Il s’avère que ce que ce genre de personnes exigent du Créateur, c’est qu’Il leur révèle la gloire de Son royaume, et ne rien avoir du Créateur puisqu’elles n’exigent aucune contrepartie de la part du Créateur. Au contraire, tout ce qu’elles veulent, c’est servir le roi et lui plaire. Elles demandent que le Créateur leur montre la gloire du royaume des cieux.
Ainsi, elles n’ont rien entre les mains du Créateur pour pouvoir dire qu’elles ont donné quelque chose au Créateur pour laquelle elles exigent qu’Il satisfasse leurs manques, puisque tout ce qu’elles peuvent faire pour donner n’est que parce que le Créateur leur a révélé une certaine importance, lorsqu’elles ressentent un peu la magnificence du Créateur. Il s’avère que les gens qui n’ont rien entre les mains du Créateur, tout ce qu’Il leur donne, c’est uniquement parce que « je ferai grâce » », « je lui ferai un cadeau gratuit ».
Mais ceux qui travaillent pour recevoir une contrepartie disent qu’ils ont quelque chose entre les mains du Créateur. Autrement dit, ils Lui donnent du travail et demandent au Créateur de leur payer la récompense de leur travail en retour. Et puisque le Créateur ne déprive aucune créature d’une récompense, Il les rémunère pour leur travail.
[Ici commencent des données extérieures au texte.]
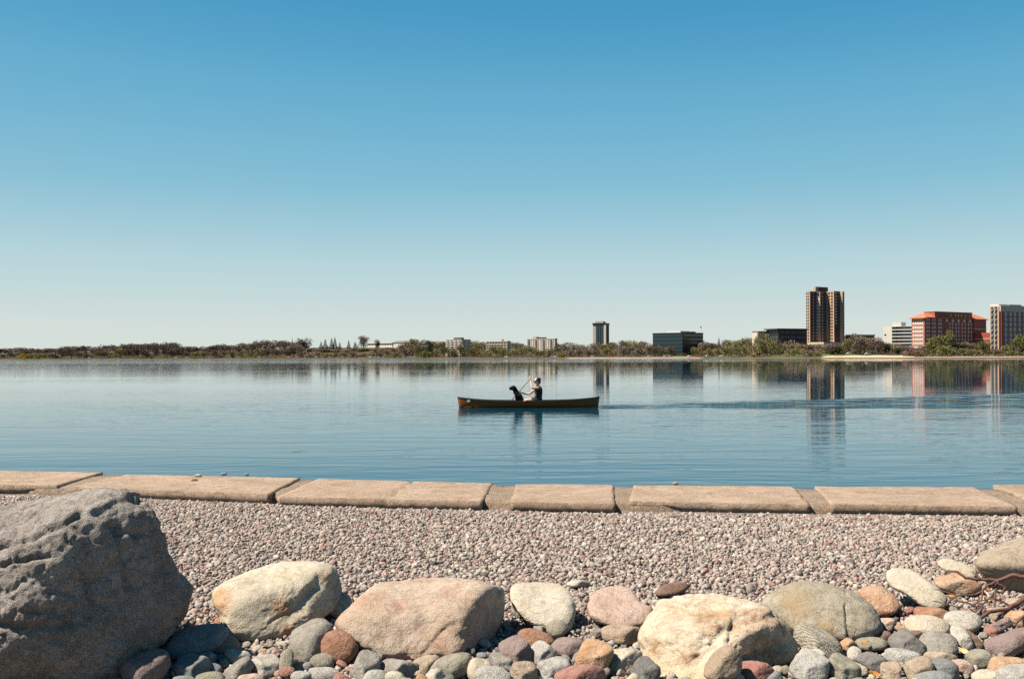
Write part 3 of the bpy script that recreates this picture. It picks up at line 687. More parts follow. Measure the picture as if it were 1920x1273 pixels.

Cependant, nous devons comprendre les mots « je ferai miséricorde », « Je le traiterai avec miséricorde [clémence/miséricorde- Rahamim] », puisque le Créateur dit qu’Il est miséricordieux envers ceux qui empruntent ce chemin. Et pourtant, le Créateur ne déprive aucune créature d’une récompense, c’est pourquoi Il les paie selon leurs exigences.
Nous comprendrons ainsi ce que nous avons demandé : « comment peut-il y avoir une si grande différence entre les deux points de vue ci-dessus. Le fait est que du point de vue du Créateur, nous apprenons que le but de la création est de faire du bien à ses créatures, mais les créatures elles-mêmes en font deux discernements, car celles qui ne peuvent pas comprendre l’importance de la grandeur du Créateur ont aucun moyen de commencer le travail, sauf pour recevoir une récompense, comme le disaient nos sages : « l’homme doit toujours s’engager dans la Torah et les Mitsvot, même de Lo Lishma (Pessachim 50) ». Elles ont le sentiment de donner quelque chose au Créateur.
Mais celles qui veulent travailler pour donner sans réserve voient qu’elles ne peuvent rien donner au Créateur. Ceci est considéré comme ne rien avoir entre leurs mains. Il s’avère que ce qu’elles exigent, c’est que le Créateur leur montre un peu de Sa grandeur. Elles demandent cela en raison de la grâce, alors le Créateur leur dit : « Je ferai grâce » – « Je lui ferai un cadeau gratuit ».